В одном из полетов был обнаружен аэродром у местечка Санники, и в первых числах марта к нам на аэродром прилетел «альбатрос» сбросил три небольшие бомбы над поселком и, сделав над аэродромом круг, посыпал нас стрелами и улетел. Подобрав несколько таких стрел, мы их рассмотрели. Это были железные стержни длиной пятнадцать сантиметров, на одну треть они были цилиндрические, а на две трети выфрезерованы, что получалось вроде стабилизатора. На этих гранях написано по-немецки: «изобретение французское, а изготовление немецкое». Про особую пробивную способность этих стрел стали рассказывать небылицы: будто попавшая во всадника пробивает насквозь человека и лошадь, но никто этого не видел. У нас же одна стрела залетела в палатку и вонзилась в верстак, облицованный оцинкованным железом. Железо было пробито, но стрела торчала, углубившись на три-четыре сантиметра в доску верстака. Все же это оружие казалось нам весьма неприятным, и одну стрелу отвезли в Варшаву, заказав тысячу таких стрел (без надписей), а вторую такую же найденную отправили в ГАУ с просьбой снабдить нас такими. Вскоре мы получили варшавский заказ и, выдав «на три Корабля («Киевский», 2-й и 3-й) по 250 стрел, «отвезли» их на станции Вилленберг, Нейденбург и Сольдау. На следующий день капитан Горшков вторично посыпал станцию Сольдау стрелами, так как там заметил скопление войск.

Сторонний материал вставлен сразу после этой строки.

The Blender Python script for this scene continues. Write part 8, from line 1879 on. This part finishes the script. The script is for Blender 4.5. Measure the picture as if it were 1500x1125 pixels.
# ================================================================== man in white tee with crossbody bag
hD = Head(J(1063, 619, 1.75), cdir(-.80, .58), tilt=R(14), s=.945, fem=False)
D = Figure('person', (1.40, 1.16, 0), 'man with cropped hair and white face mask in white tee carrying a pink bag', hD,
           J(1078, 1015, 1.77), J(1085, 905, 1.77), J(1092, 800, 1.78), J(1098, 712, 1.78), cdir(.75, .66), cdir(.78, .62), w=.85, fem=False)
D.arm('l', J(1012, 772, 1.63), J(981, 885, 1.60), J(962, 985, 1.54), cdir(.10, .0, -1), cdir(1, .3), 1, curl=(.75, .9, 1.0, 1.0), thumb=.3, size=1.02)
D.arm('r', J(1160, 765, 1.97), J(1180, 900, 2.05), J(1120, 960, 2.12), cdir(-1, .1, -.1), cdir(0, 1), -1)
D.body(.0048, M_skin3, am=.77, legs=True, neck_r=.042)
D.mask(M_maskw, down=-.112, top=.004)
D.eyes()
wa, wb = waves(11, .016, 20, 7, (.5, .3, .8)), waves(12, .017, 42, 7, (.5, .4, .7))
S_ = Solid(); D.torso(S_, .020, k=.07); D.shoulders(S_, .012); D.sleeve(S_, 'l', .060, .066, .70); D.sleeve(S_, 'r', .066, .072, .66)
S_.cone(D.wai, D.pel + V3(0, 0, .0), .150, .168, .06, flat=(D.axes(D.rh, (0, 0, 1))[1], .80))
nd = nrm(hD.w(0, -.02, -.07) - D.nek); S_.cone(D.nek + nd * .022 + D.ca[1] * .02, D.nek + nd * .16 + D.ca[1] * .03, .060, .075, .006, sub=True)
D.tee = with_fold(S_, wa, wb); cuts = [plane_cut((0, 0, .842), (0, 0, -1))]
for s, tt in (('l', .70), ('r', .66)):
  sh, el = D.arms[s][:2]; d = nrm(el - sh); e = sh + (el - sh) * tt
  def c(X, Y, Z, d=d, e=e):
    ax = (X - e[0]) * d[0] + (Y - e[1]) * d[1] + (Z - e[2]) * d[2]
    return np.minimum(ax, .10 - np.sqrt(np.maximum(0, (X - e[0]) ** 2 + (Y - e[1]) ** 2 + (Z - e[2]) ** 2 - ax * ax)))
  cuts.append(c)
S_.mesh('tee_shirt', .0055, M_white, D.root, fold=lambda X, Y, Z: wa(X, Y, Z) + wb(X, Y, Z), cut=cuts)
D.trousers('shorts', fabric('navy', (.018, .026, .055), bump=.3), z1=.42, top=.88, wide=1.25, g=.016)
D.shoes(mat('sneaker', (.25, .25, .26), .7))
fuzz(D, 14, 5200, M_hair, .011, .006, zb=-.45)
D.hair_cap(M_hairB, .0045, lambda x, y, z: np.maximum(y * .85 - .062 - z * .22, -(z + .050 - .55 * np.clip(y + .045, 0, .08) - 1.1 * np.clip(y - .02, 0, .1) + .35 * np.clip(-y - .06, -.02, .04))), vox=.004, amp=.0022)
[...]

Вскоре получили из Петрограда несколько тысяч стрел разных форм: со вставленным жестяным стабилизатором, были такие же, как немецкие, и чугунные шары диаметром три сантиметра — картечь.
К началу марта штаб 1 — й Армии стал несколько нервничать и настойчиво просил произвести разведку по всей линии фронта. Там были уверены, что немцы что-то затевают, и чтобы избежать повторения Самеоновского поражения, все свои надежды возложили на Эскадру.